So remember Miranda... the overly motivated, driven, go-getter Miranda? Her friend, named motivation, has decided not to be friends anymore and has gone into hiding. This is a problem. I can't get anything done, and have become friends with this evil little thing called apathy. Not good. Motivation, come back! Let's be friends again! I promise I'll give up Disney Channel and everything. Be my friend.
On another note, to avoid getting real work done, but still pretending to be productive I research what I want to do in the future. In thinking about the future I realized, by next December I'm going to have to start narrowing my choices. How did that happen so quick? I know its a whole year away, but it always sneaks up faster than I expect. It was less than a year ago that I was clueless as to what came next in my life while applying to grad school and praying like crazy :)

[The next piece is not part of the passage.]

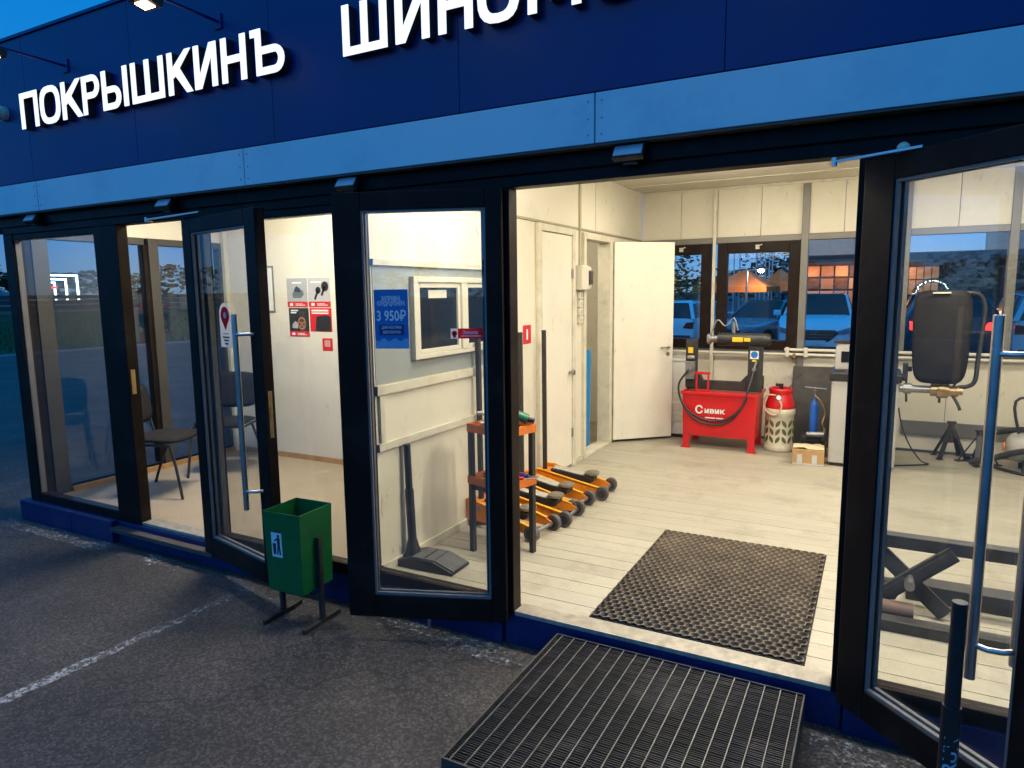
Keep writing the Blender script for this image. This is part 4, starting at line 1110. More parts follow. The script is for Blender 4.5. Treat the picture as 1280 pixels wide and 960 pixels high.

So, because I like daydreaming and have this problem where I live more in the future than the present, here are my options for after graduation: 1. Get a job (my least favorite) 2. Serve a mission for my church (my favorite) 3. Teach for America 4. Go for a PhD 5. Find a random internship abroad. If I had to guess right now, I would say I'll serve a mission, come home, get a job until the school year starts and then do Teach for America. But we all know how things work out when you plan :)
We'll see. Maybe I should learn to live in the present and do some homework every once in a while before I start planning post-master's life.
P.S. I start seeing clients REALLY soon. Like this week/next week soon. Woot/scaredness!
P.P.S. I became an aunt for the 6th time this week. My new niece is Cora Ann. I can't wait until Christmas!!! It's days like this when I really wish I didn't live in Utah. Alas, I will see my wonderful, family soon enough.